Already this week there was violence on the N4 highway in Emalahleni, in Mpumalanga, when angry residents torched several trucks and cars while protesting that they hadn’t had electricity for a week.

Free Market Foundation chief executive officer David Ansara stressed the urgency of stepping away from the utility’s state-centric model.

“There is no need for a single entity to be responsible for generation and transmission of power. Generation, particularly, needs to seek private involvement.”

However, he was sceptical that those in power, given their ideological leanings and commitments, would relinquish state control.
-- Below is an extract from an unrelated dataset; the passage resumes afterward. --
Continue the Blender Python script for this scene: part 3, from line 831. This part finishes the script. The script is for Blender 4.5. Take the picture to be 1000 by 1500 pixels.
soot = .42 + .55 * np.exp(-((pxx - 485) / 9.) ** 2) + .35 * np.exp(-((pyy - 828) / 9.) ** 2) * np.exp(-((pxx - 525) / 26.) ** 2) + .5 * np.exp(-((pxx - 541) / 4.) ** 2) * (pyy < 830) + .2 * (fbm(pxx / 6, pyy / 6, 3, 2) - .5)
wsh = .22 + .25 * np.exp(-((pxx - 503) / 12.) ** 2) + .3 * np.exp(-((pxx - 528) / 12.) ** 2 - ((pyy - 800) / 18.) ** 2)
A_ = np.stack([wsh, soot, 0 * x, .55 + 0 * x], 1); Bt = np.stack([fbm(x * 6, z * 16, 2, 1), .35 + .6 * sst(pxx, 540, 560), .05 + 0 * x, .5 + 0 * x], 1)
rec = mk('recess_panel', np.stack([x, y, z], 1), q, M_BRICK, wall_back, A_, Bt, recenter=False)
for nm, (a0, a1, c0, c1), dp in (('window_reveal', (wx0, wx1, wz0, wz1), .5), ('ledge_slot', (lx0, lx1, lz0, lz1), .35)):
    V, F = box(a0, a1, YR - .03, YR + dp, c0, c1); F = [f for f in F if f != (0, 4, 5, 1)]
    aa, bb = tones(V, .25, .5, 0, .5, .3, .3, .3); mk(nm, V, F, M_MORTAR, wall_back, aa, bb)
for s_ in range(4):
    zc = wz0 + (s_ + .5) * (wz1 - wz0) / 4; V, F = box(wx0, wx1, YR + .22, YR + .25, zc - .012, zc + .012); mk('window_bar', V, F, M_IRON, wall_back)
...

Ansara said Standard Bank CEO Sim Tshabalala’s recent suggestion that Eskom should consider an international candidate to succeed André de Ruyter would not change the way Eskom was structured.

“The problem is the whole structure around Eskom. You can have the best CEO in the world, but if the current way in which the utility is regulated remains in place, then you are not going to solve the fundamental problem. I think the crisis really is at an advanced stage.”

He called for Nersa’s processes to become less bureaucratic, to enable independent power producers to get on to the grid, and encouraged private investment.

Minister of Mineral Resources and Energy Gwede Mantashe yesterday said that the energy crisis could be resolved in six to 12 months.

However Yelland said: “You have 90 generators that you cannot fix all at once, so you have to do it step by step over a long time. You have to have the spares, the money, plan it, and have the right people. In reality, this is not happening.

“But, oh well, talk is good now – let’s see the action.”